Davutoğlu, Hacı Bektaş-ı Veli ve Mevlâna türbelerinden ücretleri kaldırma kararını hatırlatıp herkesin “Ben bu ülkenin parçasıyım” diyeceği kültür milliyetçiliğini savundu. “Suratı asık olan, kendisiyle kavgalıdır; önce kendimizle barışacağız,” dedi.
Toplumsal dönüşümde siyasetin belirleyiciliğine işaret eden Davutoğlu, başbakanlığı döneminde yakınını kamu kurumunda çalıştıran bir bürokratı gece yarısı görevden aldığını, bunun bürokraside caydırıcı etki yarattığını anlattı: “Ahlak yoksa ben yokum.”
Tarihsel dönemeçleri hatırlatarak tarafsız, eşit, güven veren yargı için kurumsal devrim gerektiğini yineledi: “Bugün hukuk, gücü elinde tutanın siyaseti için araçsallaştırılıyor. Bu çizgi Cumhuriyet öncesinden bugüne uzanan bir hastalıktır.”

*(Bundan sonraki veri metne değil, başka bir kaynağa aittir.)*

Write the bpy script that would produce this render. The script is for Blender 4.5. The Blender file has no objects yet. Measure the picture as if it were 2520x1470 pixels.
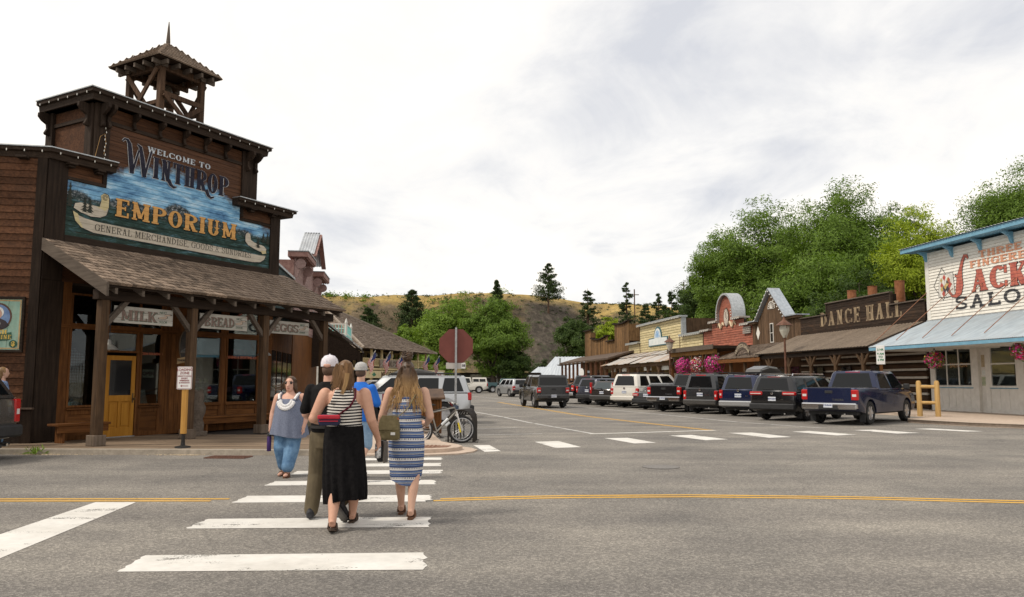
import bpy, bmesh, math, random
import numpy as np
from mathutils import Matrix, Vector
R = math.radians
random.seed(7); RNG = np.random.default_rng(11)
scene = bpy.context.scene
COL = scene.collection
# ---------------------------------------------------------------- camera
cam_d = bpy.data.cameras.new('camera'); cam = bpy.data.objects.new('camera', cam_d); COL.objects.link(cam)
cam_d.sensor_width = 36.0; cam_d.lens = 36.0 * 1925 / 2520; cam_d.clip_start = .1; cam_d.clip_end = 3000
cam.location = (0, 0, 1.58); cam.rotation_euler = (R(90) + math.atan(202 / 1925), 0, 0)
scene.camera = cam
# ---------------------------------------------------------------- sky and sun
SUN_EL, SUN_AZ = 52, 250          # azimuth clockwise from +Y (the view direction): sun up to the left, a little behind
world = bpy.data.worlds.new('World'); scene.world = world; world.use_nodes = True
nt = world.node_tree; N = nt.nodes; L = nt.links
bg = N['Background']; bg.inputs[1].default_value = .1
sky = N.new('ShaderNodeTexSky'); sky.sky_type = 'NISHITA'; sky.sun_disc = False
sky.sun_elevation = R(SUN_EL); sky.sun_rotation = R(SUN_AZ)
def node(nt, typ, **kw):
    n = nt.nodes.new(typ)
    for k, v in kw.items():
        if k.startswith('i_'):
            key = k[2:]
            key = int(key) if key.isdigit() else key
            n.inputs[key].default_value = v
        else: setattr(n, k, v)
    return n
tc = node(nt, 'ShaderNodeTexCoord'); sp = node(nt, 'ShaderNodeSeparateXYZ'); L.new(tc.outputs['Generated'], sp.inputs[0])
zc = node(nt, 'ShaderNodeMath', operation='MAXIMUM', i_1=0.0); L.new(sp.outputs[2], zc.inputs[0])
za = node(nt, 'ShaderNodeMath', operation='ADD', i_1=.22); L.new(zc.outputs[0], za.inputs[0])
dx = node(nt, 'ShaderNodeMath', operation='DIVIDE'); L.new(sp.outputs[0], dx.inputs[0]); L.new(za.outputs[0], dx.inputs[1])
dy = node(nt, 'ShaderNodeMath', operation='DIVIDE'); L.new(sp.outputs[1], dy.inputs[0]); L.new(za.outputs[0], dy.inputs[1])
cb = node(nt, 'ShaderNodeCombineXYZ'); L.new(dx.outputs[0], cb.inputs[0]); L.new(dy.outputs[0], cb.inputs[1])
mp = node(nt, 'ShaderNodeMapping'); mp.inputs['Scale'].default_value = (1, .8, 1); mp.inputs['Location'].default_value = (4.3, 1.7, 0); L.new(cb.outputs[0], mp.inputs[0])
n1 = node(nt, 'ShaderNodeTexNoise', i_Scale=.85, i_Detail=7.0, i_Roughness=.55, i_Distortion=.35); L.new(mp.outputs[0], n1.inputs['Vector'])
n2 = node(nt, 'ShaderNodeTexNoise', i_Scale=2.6, i_Detail=6.0, i_Roughness=.6, i_Distortion=.5); L.new(mp.outputs[0], n2.inputs['Vector'])
ad = node(nt, 'ShaderNodeMix', data_type='FLOAT', i_0=.38); L.new(n1.outputs[0], ad.inputs[2]); L.new(n2.outputs[0], ad.inputs[3])
cr = node(nt, 'ShaderNodeValToRGB'); L.new(ad.outputs[0], cr.inputs[0])
e = cr.color_ramp.elements; e[0].position = .36; e[0].color = (.59, .60, .635, 1); e[1].position = .57; e[1].color = (.98, .925, .85, 1)
e2 = e.new(.47); e2.color = (.82, .805, .785, 1)
sc = node(nt, 'ShaderNodeVectorMath', operation='SCALE', i_3=9.9); L.new(cr.outputs[0], sc.inputs[0])
mx = node(nt, 'ShaderNodeMix', data_type='RGBA', i_0=.93); L.new(sky.outputs[0], mx.inputs[6]); L.new(sc.outputs[0], mx.inputs[7])
L.new(mx.outputs[2], bg.inputs[0])
sun_d = bpy.data.lights.new('sun', 'SUN'); sun = bpy.data.objects.new('sun', sun_d); COL.objects.link(sun)
sun_d.energy = 2.0; sun_d.angle = R(10); sun_d.color = (1, .92, .80)
sun.rotation_euler = (R(90 - SUN_EL), 0, R(180 - SUN_AZ))
scene.view_settings.view_transform = 'Standard'; scene.view_settings.look = 'None'
scene.view_settings.exposure = 0.34; scene.view_settings.gamma = 1
scene.view_settings.use_curve_mapping = False
# ---------------------------------------------------------------- helpers
class MB:
    def __init__(s): s.seg = 1; s.v = []; s.f = []; s.M = Matrix.Identity(4)
    def add(s, vs, fs):
        o = len(s.v); M = s.M
        s.v.extend((M @ Vector(p))[:] for p in vs); s.f.extend([tuple(i + o for i in f) for f in fs]); return s
    def box(s, x0, x1, y0, y1, z0, z1):
        return s.add([(x0,y0,z0),(x1,y0,z0),(x1,y1,z0),(x0,y1,z0),(x0,y0,z1),(x1,y0,z1),(x1,y1,z1),(x0,y1,z1)],
                     [(0,3,2,1),(4,5,6,7),(0,1,5,4),(1,2,6,5),(2,3,7,6),(3,0,4,7)])
    def beam(s, p, q, w, h, up=(0,0,1)):
        p = Vector(p); q = Vector(q); d = (q - p).normalized(); u = Vector(up)
        sx = d.cross(u)
        if sx.length < 1e-4: sx = d.cross(Vector((0,1,0)))
        sx.normalize(); u = sx.cross(d); a = sx * w / 2; b = u * h / 2
        return s.add([p-a-b,p+a-b,p+a+b,p-a+b,q-a-b,q+a-b,q+a+b,q-a+b],
                     [(0,3,2,1),(4,5,6,7),(0,1,5,4),(1,2,6,5),(2,3,7,6),(3,0,4,7)])
    def tube(s, pts, r, seg=8, cap=True, flat=1.0):
        pts = [Vector(p) for p in pts]; n = len(pts)
        rs = r if isinstance(r, (list, tuple)) else [r] * n
        vs = []; fs = []; side = None
        for i, p in enumerate(pts):
            d = (pts[min(i+1, n-1)] - pts[max(i-1, 0)]).normalized()
            if side is None:
                side = d.cross(Vector((0,0,1)))
                if side.length < .05: side = d.cross(Vector((0,1,0)))
            side = (side - d * side.dot(d)).normalized(); up = side.cross(d)
            for k in range(seg):
                a = 2 * math.pi * k / seg
                vs.append(p + side * math.cos(a) * rs[i] + up * math.sin(a) * rs[i] * flat)
        for i in range(n - 1):
            for k in range(seg):
                a = i*seg+k; b = i*seg+(k+1) % seg
                fs.append((a, b, b+seg, a+seg))
        if cap:
            fs.append(tuple(range(seg))[::-1]); fs.append(tuple((n-1)*seg+k for k in range(seg)))
        return s.add(vs, fs)
    def lathe(s, prof, seg=16, c=(0,0,0), axis='z', cap=True):
        vs = []; fs = []; n = len(prof)
        for (r, h) in prof:
            for k in range(seg):
                a = 2*math.pi*k/seg; x = r*math.cos(a); y = r*math.sin(a)
                p = (x, y, h) if axis == 'z' else ((h, x, y) if axis == 'x' else (x, h, y))
                vs.append((p[0]+c[0], p[1]+c[1], p[2]+c[2]))
        for i in range(n-1):
            for k in range(seg):
                a = i*seg+k; b = i*seg+(k+1) % seg; fs.append((a, b, b+seg, a+seg))
        if cap: fs.append(tuple(range(seg))[::-1]); fs.append(tuple((n-1)*seg+k for k in range(seg)))
        return s.add(vs, fs)
    def prism(s, poly, a, b, plane='xz'):
        n = len(poly)
        f = {'xz': lambda p, h: (p[0], h, p[1]), 'xy': lambda p, h: (p[0], p[1], h), 'yz': lambda p, h: (h, p[0], p[1])}[plane]
        vs = [f(p, a) for p in poly] + [f(p, b) for p in poly]
        fs = [tuple(range(n)), tuple(range(2*n-1, n-1, -1))] + [(i, i+n, (i+1) % n + n, (i+1) % n) for i in range(n)]
        return s.add(vs, fs)
    def loft(s, rings, cap=True):
        seg = len(rings[0]); vs = [p for r in rings for p in r]; fs = []
        for i in range(len(rings)-1):
            for k in range(seg):
                a = i*seg+k; b = i*seg+(k+1) % seg; fs.append((a, b, b+seg, a+seg))
        if cap: fs.append(tuple(range(seg))[::-1]); fs.append(tuple((len(rings)-1)*seg+k for k in range(seg)))
        return s.add(vs, fs)
    def ball(s, c, r, seg=12, rings=8):
        rx, ry, rz = r if isinstance(r, (tuple, list)) else (r, r, r)
        rr = []
        for i in range(rings+1):
            t = math.pi * min(max(i / rings, .03), .97)
            rr.append([(c[0]+rx*math.sin(t)*math.cos(2*math.pi*k/seg), c[1]+ry*math.sin(t)*math.sin(2*math.pi*k/seg), c[2]-rz*math.cos(t)) for k in range(seg)])
        return s.loft(rr)
    def mesh(s, name, smooth=False, bevel=0, fix=True):
        me = bpy.data.meshes.new(name); me.from_pydata(s.v, [], s.f)
        if bevel or fix:
            bm = bmesh.new(); bm.from_mesh(me)
            if fix: bmesh.ops.recalc_face_normals(bm, faces=bm.faces)
            if bevel: bmesh.ops.bevel(bm, geom=[e for e in bm.edges if e.calc_face_angle(0) > .5], offset=bevel, segments=s.seg, affect='EDGES', clamp_overlap=True)
            bm.to_mesh(me); bm.free()
        if smooth:
            me.polygons.foreach_set('use_smooth', [True]*len(me.polygons)); me.set_sharp_from_angle(angle=R(50))
        return me
    def build(s, name, mat, parent=None, smooth=False, bevel=0, fix=True):
        return link(name, s.mesh(name, smooth, bevel, fix), mat, parent)
def link(name, me, mat=None, parent=None, M=None):
    o = bpy.data.objects.new(name, me)
    if mat is not None and not me.materials: me.materials.append(mat)
    COL.objects.link(o)
    if parent is not None: o.parent = parent
    if M is not None: o.matrix_basis = M
    return o
def box(name, mat, parent, x0, x1, y0, y1, z0, z1, bevel=0):
    return MB().box(x0, x1, y0, y1, z0, z1).build(name, mat, parent, bevel=bevel, fix=bool(bevel))
def tag(o, label, cat, group=None):
    o['label'] = label; o['category'] = cat
    if group: o['group'] = group
    return o
def thing(name, label, cat, loc=(0,0,0), rotz=0, group=None):
    o = bpy.data.objects.new(name, None); COL.objects.link(o); o.empty_display_size = .2
    o.location = loc; o.rotation_euler = (0, 0, R(rotz))
    return tag(o, label, cat, group)
def structure(o): o['kind'] = 'structure'; return o
def stuff(o): o['kind'] = 'stuff'; return o
def fr(x, y, ang, z=0): return Matrix.Translation((x, y, z)) @ Matrix.Rotation(R(ang), 4, 'Z')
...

MÜSİAD, TÜSİAD, İSO ve sektör dernekleriyle son dönemde yaptığı görüşmeleri aktaran Davutoğlu, finansal sıkılaşmanın üretime baskısını raporladığını; finans göstergesi odaklı yaklaşımın enflasyonu düşüremediğini söyledi. Çözüm olarak “üretim devrimi” ve gelir adaleti devrimini, yeni vergi mimarisini ve kamu tasarrufunu işaret etti.
Hür Düşünce Hareketi’nin “Yeni yolculuk” temasını “yerinde” bulan Davutoğlu, yıllar önce dile getirdiği “Ya yeni hâl, ya izmihlâl” sözünü anımsatarak konuşmasını tamamladı:
“Allah, hür vicdanla ahlak ve dürüstlükle yürüyenleri menzile ulaştırsın.”